This is a speed question.
I have two strings x and y of the same length. At certain positions (indices) they may have the same character (e.g., "A"). I wish to remove these characters, and squeeze together what remains.
For example, denoting non-A characters with a period ("."):
x = "....A..A....AA...A"
y = ".A.....A....AA...."
new_x, new_y = f(x, y) should return:
new_x = "....A.........A"
new_y = ".A............."
Currently, I do this with a zip/unzip and a join, as in the code snippet below. But I find this to be too slow for my needs, as I need to do this a few hundred thousand times at a time:
import timeit
setup = '''
from itertools import izip
x = 20*"....A..A....AA...A" # my actual strings are length 300-400, thus the 20*
y = 20*".A.....A....AA...."
def f(x, y, two_As=("A", "A")):
new_x, new_y = izip(*(pair for pair in izip(x, y) if pair != two_As))
new_x = "".join(new_x)
new_y = "".join(new_y)
'''
>>> timeit.timeit('f(x, y)', setup=setup, number=int(1e5))
8.456903219223022
The few things I tried did not speed things up.
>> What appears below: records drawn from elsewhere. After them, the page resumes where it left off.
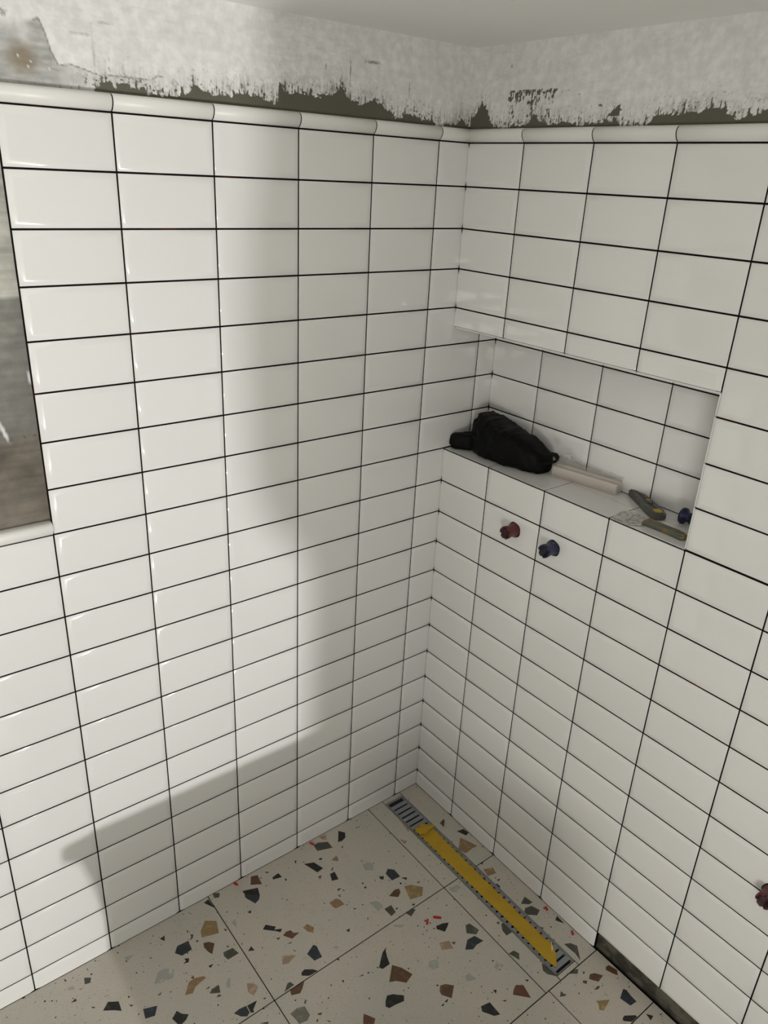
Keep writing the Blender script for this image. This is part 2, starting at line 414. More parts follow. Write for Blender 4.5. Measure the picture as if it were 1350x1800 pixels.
def sm(x): x = np.clip(x, 0, 1); return x*x*(3-2*x)
def base_paint(s, z, seed):
    col = np.ones((len(s), 3)) * np.array([0.80, 0.795, 0.77])
    n = fbm(s, z, seed, 14, 4); col *= (1 + 0.07*n)[:, None]
    br = fbm(s, z, seed+5, (30, 260), 3)                         # brush marks
    col *= (1 - 0.07*sm((br-0.12)*4)*sm(0.5+1.6*vnoise(s, z, seed+9, 9)))[:, None]
    return col
def streak_cem(s, h, B, seed):
    d = h - B
    e = fbm(s, h, seed, 130, 3)*0.010
    cem = 0.5 + (e - d)/0.006
    cem = np.clip(cem, -0.3, 1.3)
    st = fbm(s, h, seed+3, (420, 45), 3)
    near = sm(1 - np.clip(d, 0, 1)/0.040)
    cem2 = 0.28*near + 1.05*st*near
    sp = fbm(s, h, seed+7, 260, 2)
    cem3 = 0.18*near + 0.95*np.clip(sp, 0, 1)*near
    return np.maximum(cem, np.maximum(cem2, cem3))
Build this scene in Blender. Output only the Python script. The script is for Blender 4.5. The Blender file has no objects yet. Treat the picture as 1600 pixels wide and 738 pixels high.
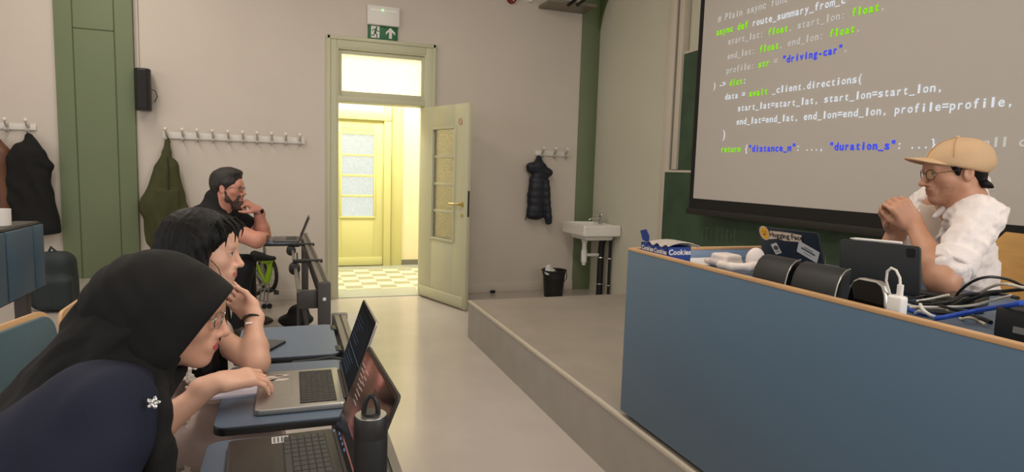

Caching is an option (though as you might have guessed, it will not always be the same two strings!), but it seems as though this is a very simple operation and there might be a substantial speedup if done the right way.
(I note ~80% of the time is taken by the zipping/unzipping, and only 20% by the subsequent "".join() calls, but if that can be made faster, too, I'm all ears.)
I would imagine/unreasonably hope that this whole thing should take no more than 10 microseconds (~1 second for 100,000 calls).